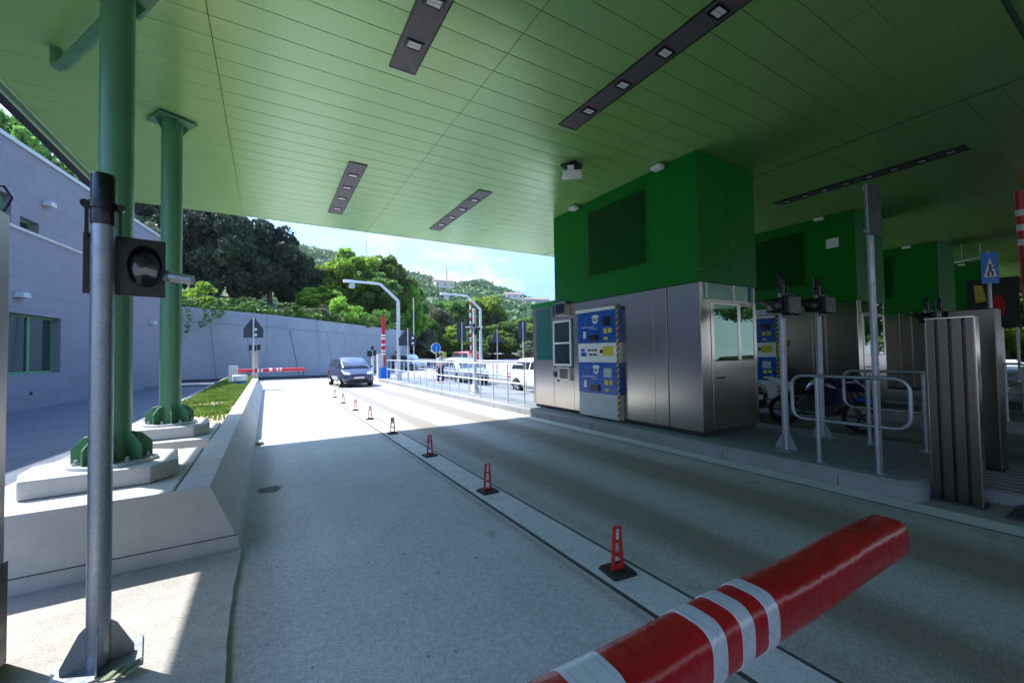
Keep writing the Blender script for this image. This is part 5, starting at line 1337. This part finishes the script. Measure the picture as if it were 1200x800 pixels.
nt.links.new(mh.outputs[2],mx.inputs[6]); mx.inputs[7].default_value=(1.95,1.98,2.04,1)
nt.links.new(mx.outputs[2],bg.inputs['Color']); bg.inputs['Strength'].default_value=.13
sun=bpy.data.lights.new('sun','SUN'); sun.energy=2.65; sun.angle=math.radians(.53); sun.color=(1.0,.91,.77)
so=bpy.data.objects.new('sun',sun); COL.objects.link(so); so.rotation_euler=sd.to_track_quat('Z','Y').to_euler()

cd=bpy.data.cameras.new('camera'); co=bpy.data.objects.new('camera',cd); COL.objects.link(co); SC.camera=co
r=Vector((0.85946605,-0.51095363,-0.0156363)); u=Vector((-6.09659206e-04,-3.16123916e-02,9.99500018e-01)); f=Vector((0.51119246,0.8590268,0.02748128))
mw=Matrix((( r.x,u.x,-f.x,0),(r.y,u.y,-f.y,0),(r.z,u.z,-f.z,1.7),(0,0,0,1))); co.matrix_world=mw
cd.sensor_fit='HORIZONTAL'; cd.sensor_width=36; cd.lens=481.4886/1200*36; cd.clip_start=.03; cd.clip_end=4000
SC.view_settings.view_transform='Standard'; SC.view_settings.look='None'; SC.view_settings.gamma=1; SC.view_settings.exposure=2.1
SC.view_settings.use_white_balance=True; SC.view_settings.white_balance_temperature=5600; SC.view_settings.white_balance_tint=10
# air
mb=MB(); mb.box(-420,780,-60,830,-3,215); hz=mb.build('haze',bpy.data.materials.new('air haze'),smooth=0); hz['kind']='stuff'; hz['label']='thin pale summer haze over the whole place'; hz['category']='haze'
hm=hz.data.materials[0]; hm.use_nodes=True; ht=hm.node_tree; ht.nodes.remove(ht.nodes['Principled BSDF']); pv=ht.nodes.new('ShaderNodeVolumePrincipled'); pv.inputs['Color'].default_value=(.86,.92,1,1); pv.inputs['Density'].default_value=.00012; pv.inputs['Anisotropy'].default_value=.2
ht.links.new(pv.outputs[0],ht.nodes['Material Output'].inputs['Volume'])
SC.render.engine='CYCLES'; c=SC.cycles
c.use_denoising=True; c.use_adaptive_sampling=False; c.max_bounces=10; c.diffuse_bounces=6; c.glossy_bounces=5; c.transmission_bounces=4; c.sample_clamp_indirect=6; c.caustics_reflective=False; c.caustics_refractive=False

> [GIVEN REQUEST]: Return the whole listing, word for word, and leave out every picture.

> [EXERCISE RESULT]:
Keep writing the Blender script for this image. This is part 5, starting at line 1337. This part finishes the script. Measure the picture as if it were 1200x800 pixels.
nt.links.new(mh.outputs[2],mx.inputs[6]); mx.inputs[7].default_value=(1.95,1.98,2.04,1)
nt.links.new(mx.outputs[2],bg.inputs['Color']); bg.inputs['Strength'].default_value=.13
sun=bpy.data.lights.new('sun','SUN'); sun.energy=2.65; sun.angle=math.radians(.53); sun.color=(1.0,.91,.77)
so=bpy.data.objects.new('sun',sun); COL.objects.link(so); so.rotation_euler=sd.to_track_quat('Z','Y').to_euler()

cd=bpy.data.cameras.new('camera'); co=bpy.data.objects.new('camera',cd); COL.objects.link(co); SC.camera=co
r=Vector((0.85946605,-0.51095363,-0.0156363)); u=Vector((-6.09659206e-04,-3.16123916e-02,9.99500018e-01)); f=Vector((0.51119246,0.8590268,0.02748128))
mw=Matrix((( r.x,u.x,-f.x,0),(r.y,u.y,-f.y,0),(r.z,u.z,-f.z,1.7),(0,0,0,1))); co.matrix_world=mw
cd.sensor_fit='HORIZONTAL'; cd.sensor_width=36; cd.lens=481.4886/1200*36; cd.clip_start=.03; cd.clip_end=4000
SC.view_settings.view_transform='Standard'; SC.view_settings.look='None'; SC.view_settings.gamma=1; SC.view_settings.exposure=2.1
SC.view_settings.use_white_balance=True; SC.view_settings.white_balance_temperature=5600; SC.view_settings.white_balance_tint=10
# air
mb=MB(); mb.box(-420,780,-60,830,-3,215); hz=mb.build('haze',bpy.data.materials.new('air haze'),smooth=0); hz['kind']='stuff'; hz['label']='thin pale summer haze over the whole place'; hz['category']='haze'
hm=hz.data.materials[0]; hm.use_nodes=True; ht=hm.node_tree; ht.nodes.remove(ht.nodes['Principled BSDF']); pv=ht.nodes.new('ShaderNodeVolumePrincipled'); pv.inputs['Color'].default_value=(.86,.92,1,1); pv.inputs['Density'].default_value=.00012; pv.inputs['Anisotropy'].default_value=.2
ht.links.new(pv.outputs[0],ht.nodes['Material Output'].inputs['Volume'])
SC.render.engine='CYCLES'; c=SC.cycles
c.use_denoising=True; c.use_adaptive_sampling=False; c.max_bounces=10; c.diffuse_bounces=6; c.glossy_bounces=5; c.transmission_bounces=4; c.sample_clamp_indirect=6; c.caustics_reflective=False; c.caustics_refractive=False